Following a crippling depression and institutionalization, the writer "Desmond" wanders from his native Dublin around an increasingly unrecognizable Europe, and as far as the southern United States, assembling a patchwork of small stories, conversations, love affairs, memories, regrets, and confrontations: "the labyrinth of stories of people whose lives you touch . . . so that your mind becomes like a polychromatic Irish pub." Whether a series of tragic postcards, a cubist novel, or a memoir shorn of its connective tissue, A Farewell to Prague stands as Desmond Hogan's greatest achievement: a catalog of the moments that justify a life--or shine a light on its emptiness.
A very striking polyphonic novel written in fragments of travelogue, baroquely descriptive sentences of photostatic recall, and autofictional encounters with past travelling companions, lovers, and friends. The result is a marvellous tapestry of wanderlust, a struggle for acceptance, and the shedding of traumas in a shapeshifting Europe in the last leg of the 20th century, composed with a poetic exactitude and a quietly haunting despair—in the same wheelhouse as W.G. Sebald and Aidan Higgins.
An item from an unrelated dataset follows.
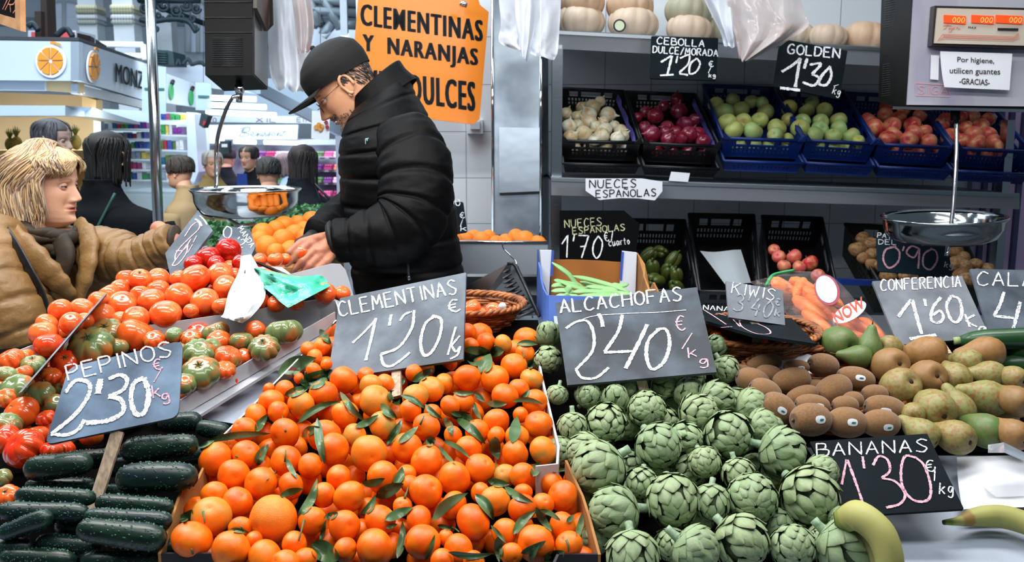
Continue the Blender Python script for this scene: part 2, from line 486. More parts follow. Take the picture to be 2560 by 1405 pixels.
for k, (x0, y0, x1, y1, w) in enumerate(LV):
    L_ = math.hypot(x1 - x0, y1 - y0); nx, ny = -(y1 - y0) / L_, (x1 - x0) / L_
    bend = rng.uniform(-.1, .1) * L_
    n = 9
    px_ = [(lerp(x0, x1, t / n) + nx * bend * sin(pi * t / n), lerp(y0, y1, t / n) + ny * bend * sin(pi * t / n)) for t in range(n + 1)]
    zz = [front(x, y) - .003 for x, y in px_]
    for _ in range(6):
        zz = [min(zz[i], (zz[max(i - 1, 0)] + zz[i] + zz[min(i + 1, n)]) / 3) for i in range(n + 1)]
    tilt = rng.uniform(-.5, .5); fold = rng.uniform(.15, .5)
    rows = []
    for i in range(n + 1):
        t = i / n
        hw = w * .56 * sin(pi * t ** .8) ** .75 + .3
        rw = []
        for j in range(-2, 3):
            s = j / 2
            x, y = px_[i][0] + nx * hw * s, px_[i][1] + ny * hw * s
            dz = zz[i] + (tilt * s * hw - fold * abs(s) * hw + fold * hw * .5) * zz[i] / F + .001 * sin(9 * t + k) * s
            rw.append(P(x, y, min(dz, front(x, y) - .0015)))
        rows.append(rw)
    mb = MB(); mb.grid(rows)
    mb.grid([[p + V(0, .0006, -.0004) for p in r[::-1]] for r in rows])
    ends = [(x0, y0), (x1, y1), ((x0 + x1) / 2, (y0 + y1) / 2)]
    j = min(range(len(CL)), key=lambda i: min(math.hypot(CL[i][0] - x, CL[i][1] - y) for x, y in ends) + (300 if len(CL[i]) > 3 and CL[i][3] else 0))
    mb.build('leaf', LEAFM, clem[j])
    nleaf[j] = nleaf.get(j, 0) + 1
STALKS = [(705,1040,714,1078),(628,1172,590,1140),(668,1200,690,1180),(747,1352,760,1300),(512,1308,508,1280),(714,1125,712,1155),(478,1372,482,1384),(1422,1380,1416,1350),(1240,1150,1236,1200),(600,1315,608,1326),(760,955,764,930),(1310,895,1306,880),(1020,1218,1012,1245),(1148,1330,1128,1318),(1060,1040,1050,1062)]
for x0, y0, x1, y1 in STALKS:
    a, b = P(x0, y0, front(x0, y0) - .004), P(x1, y1, front(x1, y1) - .001)
    mb = MB(); mb.tube([a, a.lerp(b, .5) + V(.001, -.002, .002), b], [.0011, .0013, .002], 6)
    j = min(range(len(CL)), key=lambda i: math.hypot(CL[i][0] - x1, CL[i][1] - y1))
    mb.build('stalk', STEMM, clem[j])
for i, o in enumerate(clem):
    r, k = rk[i]
    c = CL[i]
    if len(c) > 4 and c[4] == 'b':
        tag(o, 'largest pebbly orange on the clementine heap, near its left front corner', 'orange'); continue
    d = 'half-hidden clementine' if c[3:4] == (True,) else 'green-blushed clementine' if len(c) > 4 else 'small bright clementine' if c[2] < 28 else 'bright orange clementine'
    if i in nleaf: d += ' with leaf'
    tag(o, f'{d}, {ORD[k]} from left in {ORD[r]} row from front of heap', 'clementine', 'clementines in the heap')

# cardboard trays under the clementines, a clear divider at their left
def tray(name, label, left, frontp, right, hgt, m, backp=None, off=-.004):
    root = thing(name, label, 'tray', PP(*frontp[0], .05), )
    for nm, pts in (('side_wall', left), ('front_wall', frontp), ('side_wall', right), ('back_wall', backp)):
        if pts:
            mb = MB(); wall(mb, pts, hgt, off=off); mb.build(nm, m[nm] if isinstance(m, dict) else m, root)
    return root
DK = mat('tray_print', '2a1620', .55)
tray('cardboard_tray', 'cardboard tray with dark printed front holding the nearest clementines', [(402,1384),(440,1272),(456,1226),(498,1196),(520,1150)], [(402,1384),(540,1384),(580,1412),(1380,1425),(1398,1386),(1502,1386)],
     [(1502,1386),(1476,1290),(1460,1240),(1418,1150)], .075, {'side_wall': CARD, 'front_wall': DARKCARD, 'back_wall': CARD})
tray('cardboard_tray', 'white-edged tray behind the nearest clementines, beside the artichokes', None, [(1340,1166),(1396,1160)], [(1396,1160),(1399,1115),(1358,945),(1350,900)], .06, mat('white_card', 'b9b3b3', .7), off=.0)
mb = MB(); wall(mb, [(560, 1088), (842, 800)], .05, .003, off=0)
solo('acrylic_divider', mb, mat('acrylic', 'e6edf2', .05, trans=.92, ior=1.2), 'clear acrylic divider slanting between the white strip and the clementines', 'divider')
root = thing('tomato_tray', 'grey metal tray with a slanting lip holding the ribbed tomatoes', 'tray', PP(600, 900, .05))
mb = MB(); wall(mb, [(430, 1012), (640, 893), (838, 780)], .03, .003, off=.012); mb.build('lip', TRAYM, root)
mb = MB()
q = [(436, 1038), (838, 806), (838, 826), (475, 1052)]
mb.prism([PP(x, y, .045) for x, y in q], (0, 0, -.006)); mb.build('flange', TRAYM, root)
root = thing('tomato_tray', 'grey metal tray with rounded ends holding the smooth red tomatoes', 'tray', PP(400, 800, .05))
mb = MB(); wall(mb, [(34, 898), (42, 878), (100, 856), (367, 814), (547, 788), (800, 748), (838, 752), (846, 775)], .06, .003, off=.008); mb.build('front_wall', TRAYM, root)
root = thing('scale_tray', 'grey metal tray with rounded corner under the vendor hand', 'tray', P(760, 720, 2.2))
pts = [(642, 700), (700, 692), (828, 659), (850, 660), (864, 676), (872, 700), (884, 742), (884, 790), (640, 800)]
mb = MB(); mb.prism([P(x, y, 2.22) for x, y in pts], (0, .004, 0)); mb.build('end_wall', TRAYM, root)
mb = MB(); mb.prism([P(640, 806, 2.22), P(884, 790, 2.22), P(884, 780, 2.34), P(640, 790, 2.34)], (0, 0, -.003)); mb.build('base', TRAYM, root)
mb = MB(); mb.tube([P(634, 652, 2.12), P(720, 690, 2.1), P(830, 740, 2.05), P(880, 762, 2.05)], .004, 6); mb.build('rod', mat('dark_metal', '3a3234', .3, .8), root)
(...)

The other great Irish fiction writer who charted the transition from the old Ireland to the new, John McGahern, once opined that "Ireland went from the 19th century directly to the 21st, skipping the twentieth". Desmond Hogan's writing charted similar territory to McGahern's in this respect, with a body of work from 1976's The Ikon Maker to 1995's A Farewell to Prague which now reads almost as a set of snapshots of a society where the repression wrought by Catholicism and conversative nationalism was eroding in the context of The Troubles and the arrival of a new, Anglo-American youth culture brought about by television and pop music from the 1960s onwards. However, despite his early work having a major impact in Ireland and elsewhere, Hogan had already dwindled into near-obscurity by the time this novel was published. It sold fewer than 5,000 copies in its first edition, a remarkable decline for someone who had been talked of as a contemporary of Salman Rushdie and Kasao Ishiguro a decade earlier. A period of homelessness followed this book's publication, before his publisher managed to track Hogan down living remotely in the West of Ireland and provide modest financial support to limit his slide into destitution. Well-received new volumes of short fiction have accompanied occasional minor resurgences of interest in his work and the reissues of his then-popular early novels.
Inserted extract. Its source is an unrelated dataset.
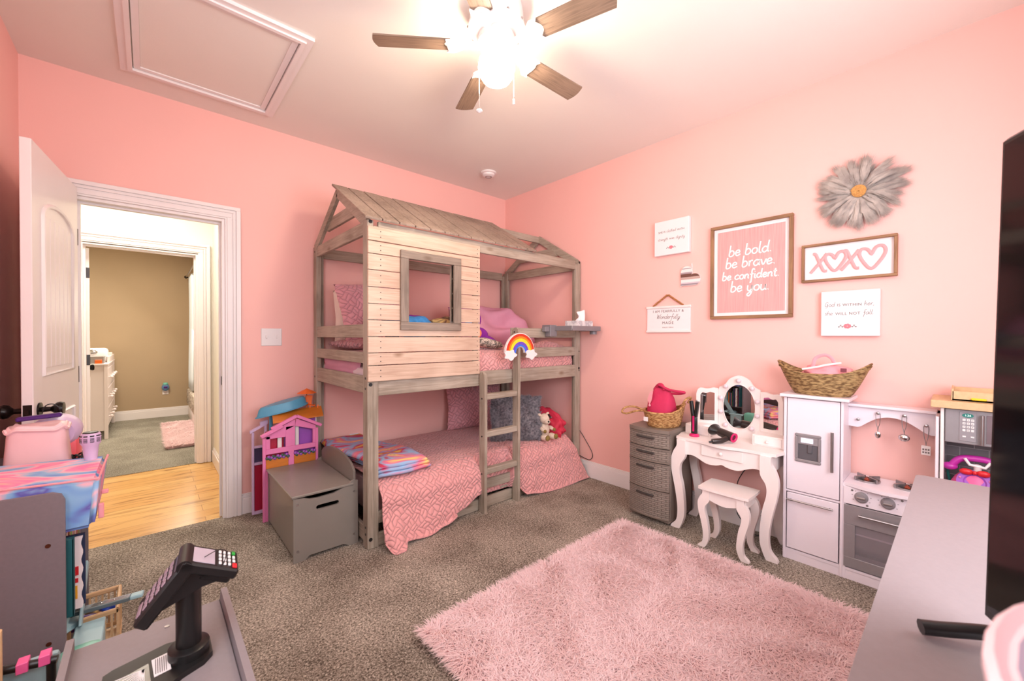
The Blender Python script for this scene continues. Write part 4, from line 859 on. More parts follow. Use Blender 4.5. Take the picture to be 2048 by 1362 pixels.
for (a, b, c, e) in ((-2.374, -2.360, .02, .58), (-2.30, -2.285, .02, .64), (-2.36, -2.30, .47, .485), (-2.36, -2.30, .355, .372), (-2.36, -2.30, .02, .04)): m.box(a, b, -.13, -.11, c, e, .002)
m.prism([(-2.384, .575), (-2.384, .592), (-2.325, .622), (-2.325, .645), (-2.28, .655), (-2.28, .63)], 'y', -.135, -.108)
put('rear_frame', m, LILAC, t); put('rear_panel', MB().box(-2.358, -2.302, -.115, -.108, .04, .355, .002), CRIM, t)
put('rear_room', MB().box(-2.358, -2.302, -.115, -.108, .372, .47), mat('dark_violet_panel', (72, 60, 96), .5), t)
put('slide_post', MB().box(-2.275, -2.255, -.16, -.14, .3, .69, .004), BLUEP, t)
t = thing('toy_pool', 'light blue plastic toy pool turned upside down on top of the dollhouse', 'toy pool', (-2.2, -.16, .70))
def pool(rr, z):
    return [(-2.195+rr*(.135+.02*math.cos(2*a))*math.cos(a), -.155+rr*.075*math.sin(a)*(1+.25*math.cos(a)), z) for a in [2*PI*k/40 for k in range(40)]]
V = []; 
for rr, z in ((1.06, .712), (1.06, .718), (1.0, .719), (.93, .76), (.86, .774), (.6, .776)): V += pool(rr, z)
F = [(i*40+j, i*40+(j+1) % 40, (i+1)*40+(j+1) % 40, (i+1)*40+j) for i in range(5) for j in range(40)]+[tuple(range(200, 240)), tuple(range(39, -1, -1))]
mp_ = MB().add([(x, y, z+(x+2.195)*.22) for x, y, z in V], F); put('pool_shell', mp_, BLUEP, t, shade=50)
t = thing('doll_lounge_chair', 'orange plastic doll chair with a parasol on top of the dollhouse', 'toy furniture', (-2.02, -.14, .70))
put('chair_back', MB().add([], []).bar((-2.025, -.14, .738), (-2.012, -.125, .80), .006, .045, (1, 0, 0), .002), ORNG, t)
put('chair_seat', MB().bar((-2.03, -.15, .738), (-1.985, -.17, .728), .035, .006, (0, 0, 1), .002), ORNG, t)
for dx, dy in ((-2.035, -.14), (-1.985, -.155), (-2.025, -.18), (-1.975, -.19)): put('chair_leg', MB().cyl((dx, dy, .695), (dx+.004, dy+.004, .735), .004, n=8), ORNG, t)
put('parasol_pole', MB().cyl((-2.03, -.125, .69), (-2.03, -.125, .835), .003, n=8), mat('brown_plastic', (110, 60, 40), .5), t)
put('parasol', MB().lathe([(.066, .818), (.03, .838), (.006, .848), (.001, .853)], (-2.03, -.125, 0), 10), ORNG, t, shade=10)

# ------------------------------------------------------------ drawer tower, basket, bag
t = thing('drawer_tower', 'taupe woven-look plastic tower of four drawers beside the vanity', 'drawers', (-.22, -1.94, 0))
y0, y1 = -2.064, -1.775; xf_, xb_ = -.378, -.04
put('tower_frame', MB().box(xf_+.02, xb_, y0, y0+.012, .03, .60, .003).box(xf_+.02, xb_, y1-.012, y1, .03, .60, .003).box(xb_-.01, xb_, y0, y1, .03, .60).box(xf_, xb_, y0, y1, .015, .032, .003), DRAWC, t)
def bow(x, y): k = (y-y0)/(y1-y0)*2-1; return x-.028*(1-k*k)
ys = [y0+(y1-y0)*k/12 for k in range(13)]
top = [(bow(xf_, y)-.006, y) for y in ys]+[(xb_+.004, y1+.004), (xb_+.004, y0-.004)]
put('tower_top', MB().prism(top, 'z', .60, .624), DRAWC, t)
for (a, b) in ((.503, .597), (.405, .498), (.222, .400), (.035, .217)):
    dr = put('drawer', MB().prism([(bow(xf_, y), y) for y in ys]+[(xf_+.02, y1-.003), (xf_+.02, y0+.003)], 'z', a, b).box(xf_+.02, xb_-.02, y0+.016, y1-.016, a+.01, b-.02), DRAWP, t, shade=50)
    for zz in (b-.008, a): put('drawer_rim', MB().prism([(bow(xf_, y)-.004, y) for y in ys]+[(xf_+.01, y1), (xf_+.01, y0)], 'z', zz, zz+.008), DRAWC, dr)
    h = MB(); zc = b-.034; P_ = [(bow(xf_, y)-.006, y, zc) for y in [y1-.07-.125*k/8 for k in range(9)]]
    h.tube(P_, .0075, 8); put('drawer_handle', h, mat('dark_taupe_resin', (62, 56, 54), .4) if b > .59 else bpy.data.materials['dark_taupe_resin'], dr)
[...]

However, a cursory name search online is far more likely to bring up a court appearance after Hogan was convicted for exposing himself to a minor in 2006. Interviews and public appearances have been few and far between before and since, leaving this book as the best available source from which to piece together what happened to him to make him foresake a once-promising career.
The novel makes much more sense when read knowing that context. This isn't so much a novel as an autobiography in fragments, loosely narrating Hogan's life as a nonlinear series of impressions and anecdotes spanning from growing up in Ballinasloe in the 1950s to navigating a world that had become strange and alien to him in the aftermath of the changes wrought by the 1980s, in particular the increasingly lonely life of a gay man at the peak of the AIDS crisis. Some of these fragments are short stories in themselves, others a mere sentence or two. The effect they have when read together is more that of reading a diary than a story. Tiny flashes of insight derived from the harshness and hypocrisy of the Ireland of Hogan's youth breaking through as he comes to realise in the years after escaping that these conditions of isolation and ostracism for society's marginalised are eternal and there is to be no escape, as the optimistic, expansive times of the 1970s give way to the contracting horizons of the 80s and 90s, when AIDS had destroyed a generation of gay men and the world became a much more commercial place in which people became ever less free.
Hogan was 44 when this came out and has not published another novel since. McGahern, by contrast, had still to publish his own two great, and radical in their own right, reckonings with how Ireland had changed in his lifetime, Amongst Women and That They May Face The Rising Sun at that age. McGahern died as a much celebrated figure in 2006, whereas Hogan's work flits in and out of print. Read together, these writers provide outwardly different but equally important portraits of an Ireland in flux, and those who were victims of it.